### Dataset section ###
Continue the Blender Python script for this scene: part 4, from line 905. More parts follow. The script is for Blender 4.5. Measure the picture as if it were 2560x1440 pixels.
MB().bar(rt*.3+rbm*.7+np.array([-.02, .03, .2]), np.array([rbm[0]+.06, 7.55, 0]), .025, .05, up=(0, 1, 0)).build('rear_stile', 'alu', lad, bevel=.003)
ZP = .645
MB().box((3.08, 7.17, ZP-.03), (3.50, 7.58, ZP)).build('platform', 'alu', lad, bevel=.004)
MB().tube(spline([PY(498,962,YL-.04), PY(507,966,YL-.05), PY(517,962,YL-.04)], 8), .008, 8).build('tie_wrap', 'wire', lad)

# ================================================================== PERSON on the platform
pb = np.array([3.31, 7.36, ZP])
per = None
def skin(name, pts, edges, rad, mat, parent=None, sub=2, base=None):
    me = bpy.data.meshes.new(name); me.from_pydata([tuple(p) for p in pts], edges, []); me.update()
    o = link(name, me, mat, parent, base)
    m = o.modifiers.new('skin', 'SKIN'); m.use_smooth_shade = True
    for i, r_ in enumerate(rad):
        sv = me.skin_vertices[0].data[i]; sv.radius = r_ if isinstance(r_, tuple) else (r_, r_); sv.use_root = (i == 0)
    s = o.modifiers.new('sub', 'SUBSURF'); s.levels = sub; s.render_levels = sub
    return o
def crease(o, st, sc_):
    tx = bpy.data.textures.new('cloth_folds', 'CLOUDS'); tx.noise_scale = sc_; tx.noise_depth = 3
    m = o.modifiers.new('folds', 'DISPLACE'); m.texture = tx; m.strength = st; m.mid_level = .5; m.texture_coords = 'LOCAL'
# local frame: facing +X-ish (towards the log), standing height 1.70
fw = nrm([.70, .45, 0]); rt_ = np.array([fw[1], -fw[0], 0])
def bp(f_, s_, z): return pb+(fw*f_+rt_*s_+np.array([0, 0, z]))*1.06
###
Written exercise
Word for word, restate all of the data shown above.

Final result
Continue the Blender Python script for this scene: part 4, from line 905. More parts follow. The script is for Blender 4.5. Measure the picture as if it were 2560x1440 pixels.
MB().bar(rt*.3+rbm*.7+np.array([-.02, .03, .2]), np.array([rbm[0]+.06, 7.55, 0]), .025, .05, up=(0, 1, 0)).build('rear_stile', 'alu', lad, bevel=.003)
ZP = .645
MB().box((3.08, 7.17, ZP-.03), (3.50, 7.58, ZP)).build('platform', 'alu', lad, bevel=.004)
MB().tube(spline([PY(498,962,YL-.04), PY(507,966,YL-.05), PY(517,962,YL-.04)], 8), .008, 8).build('tie_wrap', 'wire', lad)

# ================================================================== PERSON on the platform
pb = np.array([3.31, 7.36, ZP])
per = None
def skin(name, pts, edges, rad, mat, parent=None, sub=2, base=None):
    me = bpy.data.meshes.new(name); me.from_pydata([tuple(p) for p in pts], edges, []); me.update()
    o = link(name, me, mat, parent, base)
    m = o.modifiers.new('skin', 'SKIN'); m.use_smooth_shade = True
    for i, r_ in enumerate(rad):
        sv = me.skin_vertices[0].data[i]; sv.radius = r_ if isinstance(r_, tuple) else (r_, r_); sv.use_root = (i == 0)
    s = o.modifiers.new('sub', 'SUBSURF'); s.levels = sub; s.render_levels = sub
    return o
def crease(o, st, sc_):
    tx = bpy.data.textures.new('cloth_folds', 'CLOUDS'); tx.noise_scale = sc_; tx.noise_depth = 3
    m = o.modifiers.new('folds', 'DISPLACE'); m.texture = tx; m.strength = st; m.mid_level = .5; m.texture_coords = 'LOCAL'
# local frame: facing +X-ish (towards the log), standing height 1.70
fw = nrm([.70, .45, 0]); rt_ = np.array([fw[1], -fw[0], 0])
def bp(f_, s_, z): return pb+(fw*f_+rt_*s_+np.array([0, 0, z]))*1.06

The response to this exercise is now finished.